Hand back each line, unchanged, from the top down to the line where "from mathutils import Vector, Matrix" sits.

*** Extracted records ***

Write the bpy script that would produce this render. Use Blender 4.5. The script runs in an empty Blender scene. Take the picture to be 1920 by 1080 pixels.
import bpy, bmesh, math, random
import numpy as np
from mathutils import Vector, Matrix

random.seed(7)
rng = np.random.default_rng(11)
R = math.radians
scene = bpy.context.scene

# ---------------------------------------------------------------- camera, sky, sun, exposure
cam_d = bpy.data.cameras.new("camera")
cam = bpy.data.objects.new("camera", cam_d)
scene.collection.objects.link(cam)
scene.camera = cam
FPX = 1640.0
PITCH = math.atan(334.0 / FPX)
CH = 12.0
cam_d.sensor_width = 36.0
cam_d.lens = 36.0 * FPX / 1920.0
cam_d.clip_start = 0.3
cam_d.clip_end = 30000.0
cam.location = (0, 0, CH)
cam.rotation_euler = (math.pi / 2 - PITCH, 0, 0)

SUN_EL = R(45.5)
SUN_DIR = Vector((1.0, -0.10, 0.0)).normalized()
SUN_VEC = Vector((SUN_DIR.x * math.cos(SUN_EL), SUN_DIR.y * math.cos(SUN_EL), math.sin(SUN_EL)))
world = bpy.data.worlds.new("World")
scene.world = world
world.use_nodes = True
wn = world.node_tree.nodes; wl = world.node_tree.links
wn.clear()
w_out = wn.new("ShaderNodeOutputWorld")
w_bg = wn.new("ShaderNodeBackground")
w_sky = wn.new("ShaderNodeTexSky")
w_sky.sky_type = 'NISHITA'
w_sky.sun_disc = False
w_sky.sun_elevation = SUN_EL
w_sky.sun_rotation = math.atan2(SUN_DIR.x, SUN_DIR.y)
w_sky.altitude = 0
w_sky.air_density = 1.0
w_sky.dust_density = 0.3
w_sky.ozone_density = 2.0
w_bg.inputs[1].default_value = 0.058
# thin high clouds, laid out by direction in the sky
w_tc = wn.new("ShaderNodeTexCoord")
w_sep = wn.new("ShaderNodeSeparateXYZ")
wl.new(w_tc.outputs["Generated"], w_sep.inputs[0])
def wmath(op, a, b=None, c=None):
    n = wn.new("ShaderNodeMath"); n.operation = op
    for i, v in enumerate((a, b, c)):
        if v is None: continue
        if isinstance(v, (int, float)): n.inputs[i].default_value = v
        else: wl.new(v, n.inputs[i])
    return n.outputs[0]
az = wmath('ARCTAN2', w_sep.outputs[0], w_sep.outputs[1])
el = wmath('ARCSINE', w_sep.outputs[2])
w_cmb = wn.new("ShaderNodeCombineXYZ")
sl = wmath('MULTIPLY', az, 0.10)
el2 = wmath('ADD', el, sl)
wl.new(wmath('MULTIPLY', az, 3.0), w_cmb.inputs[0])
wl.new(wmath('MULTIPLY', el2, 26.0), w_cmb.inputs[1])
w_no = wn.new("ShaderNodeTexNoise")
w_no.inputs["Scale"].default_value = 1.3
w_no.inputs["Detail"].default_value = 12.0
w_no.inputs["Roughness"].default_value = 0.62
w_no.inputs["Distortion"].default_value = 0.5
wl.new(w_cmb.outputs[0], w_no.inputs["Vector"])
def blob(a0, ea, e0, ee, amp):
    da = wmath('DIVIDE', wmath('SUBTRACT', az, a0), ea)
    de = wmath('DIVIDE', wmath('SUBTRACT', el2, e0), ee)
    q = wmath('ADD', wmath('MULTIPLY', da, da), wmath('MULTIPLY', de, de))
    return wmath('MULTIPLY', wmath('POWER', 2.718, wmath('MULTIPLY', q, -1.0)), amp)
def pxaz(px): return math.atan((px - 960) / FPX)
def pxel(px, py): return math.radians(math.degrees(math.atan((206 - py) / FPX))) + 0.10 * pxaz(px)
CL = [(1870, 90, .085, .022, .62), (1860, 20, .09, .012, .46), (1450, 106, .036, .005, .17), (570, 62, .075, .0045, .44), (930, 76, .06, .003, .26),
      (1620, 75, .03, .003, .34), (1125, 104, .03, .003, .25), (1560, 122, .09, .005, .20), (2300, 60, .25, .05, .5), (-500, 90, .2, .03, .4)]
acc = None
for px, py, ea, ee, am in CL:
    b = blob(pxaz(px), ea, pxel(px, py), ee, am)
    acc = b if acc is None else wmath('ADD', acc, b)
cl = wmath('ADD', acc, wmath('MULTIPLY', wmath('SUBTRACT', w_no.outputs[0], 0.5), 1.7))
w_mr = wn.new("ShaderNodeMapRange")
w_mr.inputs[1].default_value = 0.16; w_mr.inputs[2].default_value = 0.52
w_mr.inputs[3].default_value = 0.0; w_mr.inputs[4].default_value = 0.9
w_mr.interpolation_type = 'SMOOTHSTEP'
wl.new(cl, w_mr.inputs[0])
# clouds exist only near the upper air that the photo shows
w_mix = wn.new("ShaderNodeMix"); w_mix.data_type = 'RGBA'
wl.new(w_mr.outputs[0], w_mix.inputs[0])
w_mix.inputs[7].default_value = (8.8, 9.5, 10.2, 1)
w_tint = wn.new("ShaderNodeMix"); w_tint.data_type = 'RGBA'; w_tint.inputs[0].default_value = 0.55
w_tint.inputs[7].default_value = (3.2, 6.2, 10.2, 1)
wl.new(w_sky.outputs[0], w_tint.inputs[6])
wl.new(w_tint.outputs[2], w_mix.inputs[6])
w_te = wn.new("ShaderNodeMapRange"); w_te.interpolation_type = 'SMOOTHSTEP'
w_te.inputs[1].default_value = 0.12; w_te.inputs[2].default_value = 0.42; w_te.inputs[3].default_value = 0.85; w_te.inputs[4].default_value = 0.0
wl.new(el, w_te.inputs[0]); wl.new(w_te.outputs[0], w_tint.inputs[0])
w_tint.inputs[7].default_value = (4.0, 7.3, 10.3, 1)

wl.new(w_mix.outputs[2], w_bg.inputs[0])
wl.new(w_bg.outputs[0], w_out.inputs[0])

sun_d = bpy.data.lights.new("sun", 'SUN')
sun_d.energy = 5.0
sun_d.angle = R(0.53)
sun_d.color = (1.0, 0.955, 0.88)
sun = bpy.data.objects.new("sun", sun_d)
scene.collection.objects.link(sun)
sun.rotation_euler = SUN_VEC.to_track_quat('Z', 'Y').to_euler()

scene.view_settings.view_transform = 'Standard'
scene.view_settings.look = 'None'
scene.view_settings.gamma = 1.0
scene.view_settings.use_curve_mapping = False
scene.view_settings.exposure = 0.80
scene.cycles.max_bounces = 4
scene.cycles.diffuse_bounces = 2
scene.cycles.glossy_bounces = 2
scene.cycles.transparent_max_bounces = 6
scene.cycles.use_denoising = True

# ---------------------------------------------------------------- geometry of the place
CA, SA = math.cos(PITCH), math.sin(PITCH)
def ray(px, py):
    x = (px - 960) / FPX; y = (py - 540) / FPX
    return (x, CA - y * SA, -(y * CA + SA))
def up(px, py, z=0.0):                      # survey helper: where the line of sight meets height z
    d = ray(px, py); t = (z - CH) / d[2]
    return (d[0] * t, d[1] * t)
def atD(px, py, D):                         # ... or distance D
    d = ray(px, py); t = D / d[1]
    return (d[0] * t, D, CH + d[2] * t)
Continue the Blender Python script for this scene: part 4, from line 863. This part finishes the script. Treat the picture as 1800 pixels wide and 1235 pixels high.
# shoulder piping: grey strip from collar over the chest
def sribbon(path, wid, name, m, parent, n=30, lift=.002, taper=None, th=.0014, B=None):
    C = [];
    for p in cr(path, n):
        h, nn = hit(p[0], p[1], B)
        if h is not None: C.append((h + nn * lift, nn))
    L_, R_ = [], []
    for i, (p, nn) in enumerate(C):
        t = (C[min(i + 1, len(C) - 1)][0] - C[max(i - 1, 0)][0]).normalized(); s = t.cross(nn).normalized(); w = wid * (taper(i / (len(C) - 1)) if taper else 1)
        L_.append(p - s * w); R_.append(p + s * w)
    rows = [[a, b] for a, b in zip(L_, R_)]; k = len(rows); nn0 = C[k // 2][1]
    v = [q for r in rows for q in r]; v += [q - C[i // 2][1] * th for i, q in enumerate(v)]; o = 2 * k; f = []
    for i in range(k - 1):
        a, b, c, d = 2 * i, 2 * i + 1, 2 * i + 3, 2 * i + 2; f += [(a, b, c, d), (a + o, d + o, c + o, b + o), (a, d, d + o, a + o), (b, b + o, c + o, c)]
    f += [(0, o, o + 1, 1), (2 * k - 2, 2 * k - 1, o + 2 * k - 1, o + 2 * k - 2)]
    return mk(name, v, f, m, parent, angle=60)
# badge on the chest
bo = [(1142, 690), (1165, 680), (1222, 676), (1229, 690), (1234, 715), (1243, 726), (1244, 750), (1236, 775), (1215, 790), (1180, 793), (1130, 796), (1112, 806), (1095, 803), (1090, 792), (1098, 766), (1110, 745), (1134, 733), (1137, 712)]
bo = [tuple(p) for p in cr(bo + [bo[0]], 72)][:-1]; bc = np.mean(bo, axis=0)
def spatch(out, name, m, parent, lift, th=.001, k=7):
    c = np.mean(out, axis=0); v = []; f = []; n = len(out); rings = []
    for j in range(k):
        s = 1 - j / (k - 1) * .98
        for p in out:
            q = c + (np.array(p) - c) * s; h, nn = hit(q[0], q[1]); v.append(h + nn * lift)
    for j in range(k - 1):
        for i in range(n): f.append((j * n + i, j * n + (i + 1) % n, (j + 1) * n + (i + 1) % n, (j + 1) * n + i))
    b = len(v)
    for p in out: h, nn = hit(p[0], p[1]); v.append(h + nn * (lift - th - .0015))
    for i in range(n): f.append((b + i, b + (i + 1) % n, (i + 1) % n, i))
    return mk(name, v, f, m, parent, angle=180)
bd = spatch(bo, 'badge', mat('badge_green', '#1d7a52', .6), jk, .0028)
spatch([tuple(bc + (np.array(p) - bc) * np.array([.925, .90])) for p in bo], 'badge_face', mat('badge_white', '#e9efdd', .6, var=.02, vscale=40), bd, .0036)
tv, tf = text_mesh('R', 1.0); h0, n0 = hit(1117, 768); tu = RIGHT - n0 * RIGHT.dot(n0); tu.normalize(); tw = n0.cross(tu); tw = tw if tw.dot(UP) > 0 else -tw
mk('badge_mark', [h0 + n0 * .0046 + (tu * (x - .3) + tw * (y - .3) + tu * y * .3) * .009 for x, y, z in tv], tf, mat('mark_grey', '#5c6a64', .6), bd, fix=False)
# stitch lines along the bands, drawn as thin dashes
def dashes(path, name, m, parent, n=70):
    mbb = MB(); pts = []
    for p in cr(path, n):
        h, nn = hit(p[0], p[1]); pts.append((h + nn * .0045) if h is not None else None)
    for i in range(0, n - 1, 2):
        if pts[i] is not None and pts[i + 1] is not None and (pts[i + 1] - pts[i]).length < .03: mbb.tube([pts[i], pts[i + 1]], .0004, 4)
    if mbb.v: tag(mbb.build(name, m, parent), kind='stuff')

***

## The output
Write the bpy script that would produce this render. Use Blender 4.5. The script runs in an empty Blender scene. Take the picture to be 1920 by 1080 pixels.
import bpy, bmesh, math, random
import numpy as np
from mathutils import Vector, Matrix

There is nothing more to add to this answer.